Leave out the pictures, and write out exactly the lines from the beginning of the material to the line holding "above the floor", that line included, and nothing else.

## Data provided
☆ ☆ ☆ ☆

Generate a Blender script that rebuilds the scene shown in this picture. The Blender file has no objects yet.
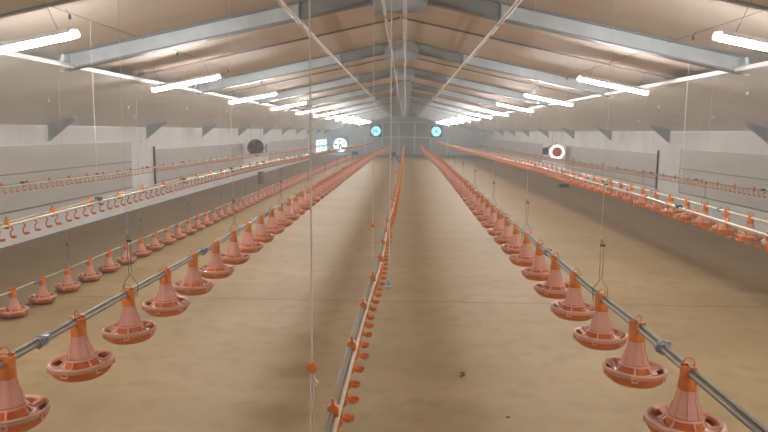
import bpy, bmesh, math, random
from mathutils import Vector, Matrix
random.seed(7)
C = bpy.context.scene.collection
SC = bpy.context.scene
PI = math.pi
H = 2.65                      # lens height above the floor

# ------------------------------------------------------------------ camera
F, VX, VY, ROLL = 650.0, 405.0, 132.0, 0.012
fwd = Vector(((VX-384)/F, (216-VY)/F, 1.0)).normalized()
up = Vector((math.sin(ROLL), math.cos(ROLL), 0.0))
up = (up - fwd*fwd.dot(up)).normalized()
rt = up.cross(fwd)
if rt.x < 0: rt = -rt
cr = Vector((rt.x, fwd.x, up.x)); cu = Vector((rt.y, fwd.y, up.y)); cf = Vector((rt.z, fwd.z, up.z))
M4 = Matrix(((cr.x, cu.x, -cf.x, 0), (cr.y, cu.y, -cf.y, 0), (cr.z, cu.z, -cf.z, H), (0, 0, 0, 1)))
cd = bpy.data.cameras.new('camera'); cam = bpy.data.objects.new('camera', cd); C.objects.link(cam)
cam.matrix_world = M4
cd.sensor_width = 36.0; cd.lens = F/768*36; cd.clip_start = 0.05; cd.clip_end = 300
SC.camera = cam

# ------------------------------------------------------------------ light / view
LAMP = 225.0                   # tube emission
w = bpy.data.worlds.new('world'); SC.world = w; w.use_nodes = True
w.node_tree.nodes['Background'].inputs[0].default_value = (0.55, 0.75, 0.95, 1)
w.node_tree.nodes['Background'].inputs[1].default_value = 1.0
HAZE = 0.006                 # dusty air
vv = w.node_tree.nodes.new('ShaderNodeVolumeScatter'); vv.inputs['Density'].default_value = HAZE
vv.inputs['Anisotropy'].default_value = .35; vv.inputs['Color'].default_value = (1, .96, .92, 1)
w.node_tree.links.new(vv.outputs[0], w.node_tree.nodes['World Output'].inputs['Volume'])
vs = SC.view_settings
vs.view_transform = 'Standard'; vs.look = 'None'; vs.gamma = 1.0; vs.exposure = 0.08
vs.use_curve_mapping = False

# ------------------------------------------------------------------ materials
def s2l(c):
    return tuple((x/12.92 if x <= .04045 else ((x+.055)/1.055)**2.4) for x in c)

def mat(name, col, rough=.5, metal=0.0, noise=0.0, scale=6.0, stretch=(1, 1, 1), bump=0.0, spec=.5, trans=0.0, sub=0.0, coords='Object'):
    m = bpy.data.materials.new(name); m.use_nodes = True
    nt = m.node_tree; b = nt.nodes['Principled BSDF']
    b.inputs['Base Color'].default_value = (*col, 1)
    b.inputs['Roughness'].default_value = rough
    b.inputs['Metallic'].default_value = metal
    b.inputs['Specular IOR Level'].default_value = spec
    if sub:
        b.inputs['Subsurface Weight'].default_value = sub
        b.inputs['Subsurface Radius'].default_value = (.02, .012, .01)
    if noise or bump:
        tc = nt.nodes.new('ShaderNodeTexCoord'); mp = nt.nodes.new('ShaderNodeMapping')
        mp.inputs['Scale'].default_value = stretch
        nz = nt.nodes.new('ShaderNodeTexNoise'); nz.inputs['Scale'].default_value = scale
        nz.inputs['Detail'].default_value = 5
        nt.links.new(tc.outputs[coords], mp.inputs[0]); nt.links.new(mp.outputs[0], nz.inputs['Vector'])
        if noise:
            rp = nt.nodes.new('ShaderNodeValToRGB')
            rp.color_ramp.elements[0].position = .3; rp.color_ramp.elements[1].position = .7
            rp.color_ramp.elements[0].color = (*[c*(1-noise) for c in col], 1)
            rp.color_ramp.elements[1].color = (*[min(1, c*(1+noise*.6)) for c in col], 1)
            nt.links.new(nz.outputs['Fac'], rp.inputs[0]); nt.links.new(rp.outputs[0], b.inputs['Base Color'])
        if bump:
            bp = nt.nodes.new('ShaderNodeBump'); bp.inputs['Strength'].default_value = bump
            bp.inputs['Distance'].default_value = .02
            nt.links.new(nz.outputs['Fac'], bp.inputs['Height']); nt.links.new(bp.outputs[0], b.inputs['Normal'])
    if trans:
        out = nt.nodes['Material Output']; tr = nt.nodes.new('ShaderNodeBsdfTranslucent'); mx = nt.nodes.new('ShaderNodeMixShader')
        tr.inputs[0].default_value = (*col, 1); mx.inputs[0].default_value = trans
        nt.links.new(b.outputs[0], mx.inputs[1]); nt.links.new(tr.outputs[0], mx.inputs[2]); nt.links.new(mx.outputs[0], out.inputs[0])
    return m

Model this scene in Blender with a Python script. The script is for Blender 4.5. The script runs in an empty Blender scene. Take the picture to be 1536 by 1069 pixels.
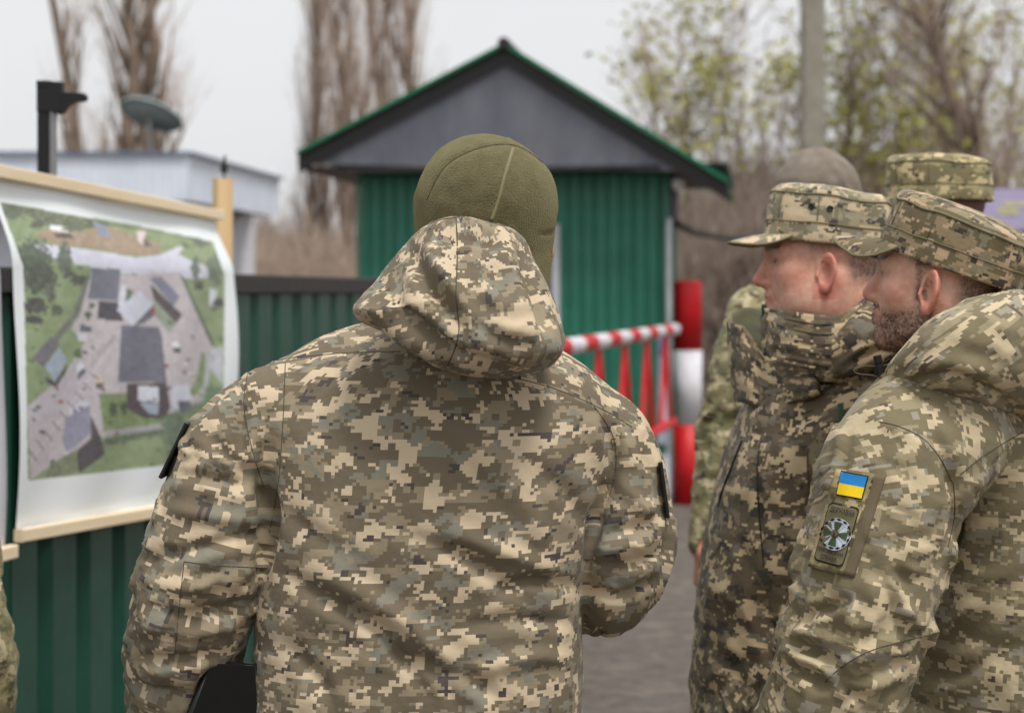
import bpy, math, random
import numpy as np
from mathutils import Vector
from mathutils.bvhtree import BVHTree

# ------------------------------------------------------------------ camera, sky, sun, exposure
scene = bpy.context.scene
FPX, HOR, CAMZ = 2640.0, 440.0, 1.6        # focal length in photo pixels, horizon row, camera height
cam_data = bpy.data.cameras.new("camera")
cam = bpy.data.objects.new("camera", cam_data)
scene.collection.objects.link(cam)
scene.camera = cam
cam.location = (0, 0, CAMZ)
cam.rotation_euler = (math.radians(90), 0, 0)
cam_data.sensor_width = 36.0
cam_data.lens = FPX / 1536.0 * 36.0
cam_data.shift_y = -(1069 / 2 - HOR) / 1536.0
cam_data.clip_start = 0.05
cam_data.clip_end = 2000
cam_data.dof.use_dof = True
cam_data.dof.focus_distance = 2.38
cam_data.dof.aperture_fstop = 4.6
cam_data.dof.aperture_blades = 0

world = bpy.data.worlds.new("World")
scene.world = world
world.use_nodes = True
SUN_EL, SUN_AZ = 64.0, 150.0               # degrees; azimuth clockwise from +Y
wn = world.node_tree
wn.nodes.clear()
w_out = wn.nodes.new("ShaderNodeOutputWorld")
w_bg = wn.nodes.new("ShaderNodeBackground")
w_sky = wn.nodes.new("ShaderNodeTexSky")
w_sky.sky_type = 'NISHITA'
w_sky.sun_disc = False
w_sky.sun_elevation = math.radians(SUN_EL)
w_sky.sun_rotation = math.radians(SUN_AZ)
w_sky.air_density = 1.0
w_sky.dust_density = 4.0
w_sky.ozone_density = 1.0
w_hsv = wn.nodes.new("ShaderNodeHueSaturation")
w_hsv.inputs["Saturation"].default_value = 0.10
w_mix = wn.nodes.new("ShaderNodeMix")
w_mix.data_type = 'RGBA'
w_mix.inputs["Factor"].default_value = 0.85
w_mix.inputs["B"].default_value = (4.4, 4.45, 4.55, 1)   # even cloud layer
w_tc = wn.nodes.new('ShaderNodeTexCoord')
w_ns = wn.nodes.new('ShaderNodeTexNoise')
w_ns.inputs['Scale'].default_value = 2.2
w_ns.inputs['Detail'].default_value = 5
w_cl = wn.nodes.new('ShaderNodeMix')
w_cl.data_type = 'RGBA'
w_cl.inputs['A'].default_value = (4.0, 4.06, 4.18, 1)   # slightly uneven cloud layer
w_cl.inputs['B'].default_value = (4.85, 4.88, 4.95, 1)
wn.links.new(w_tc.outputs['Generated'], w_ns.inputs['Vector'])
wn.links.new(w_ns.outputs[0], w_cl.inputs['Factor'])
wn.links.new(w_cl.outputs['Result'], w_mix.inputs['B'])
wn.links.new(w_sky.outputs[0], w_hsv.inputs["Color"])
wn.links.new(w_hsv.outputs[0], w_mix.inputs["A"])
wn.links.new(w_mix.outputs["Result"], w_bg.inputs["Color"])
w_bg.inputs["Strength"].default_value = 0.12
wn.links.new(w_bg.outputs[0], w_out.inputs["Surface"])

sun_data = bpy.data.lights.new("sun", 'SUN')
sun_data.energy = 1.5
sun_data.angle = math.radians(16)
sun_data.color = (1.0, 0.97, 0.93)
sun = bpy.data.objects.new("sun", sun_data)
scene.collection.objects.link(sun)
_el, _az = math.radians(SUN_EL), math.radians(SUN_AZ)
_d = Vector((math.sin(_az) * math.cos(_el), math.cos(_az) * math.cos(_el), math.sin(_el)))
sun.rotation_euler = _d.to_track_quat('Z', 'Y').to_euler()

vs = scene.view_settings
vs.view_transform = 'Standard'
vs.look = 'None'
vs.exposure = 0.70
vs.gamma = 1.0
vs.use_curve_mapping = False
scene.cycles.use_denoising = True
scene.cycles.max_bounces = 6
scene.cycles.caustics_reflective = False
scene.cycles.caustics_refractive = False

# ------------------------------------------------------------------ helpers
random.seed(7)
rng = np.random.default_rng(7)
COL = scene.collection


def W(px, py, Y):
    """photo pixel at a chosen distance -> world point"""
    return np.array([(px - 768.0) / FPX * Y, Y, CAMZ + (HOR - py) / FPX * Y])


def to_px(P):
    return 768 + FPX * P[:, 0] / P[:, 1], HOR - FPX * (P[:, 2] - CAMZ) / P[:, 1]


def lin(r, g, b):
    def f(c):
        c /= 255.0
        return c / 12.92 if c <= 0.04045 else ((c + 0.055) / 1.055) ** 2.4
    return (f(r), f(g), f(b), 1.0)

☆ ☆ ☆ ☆

## Task response
Generate a Blender script that rebuilds the scene shown in this picture. The Blender file has no objects yet.
import bpy, bmesh, math, random
from mathutils import Vector, Matrix
random.seed(7)
C = bpy.context.scene.collection
SC = bpy.context.scene
PI = math.pi
H = 2.65                      # lens height above the floor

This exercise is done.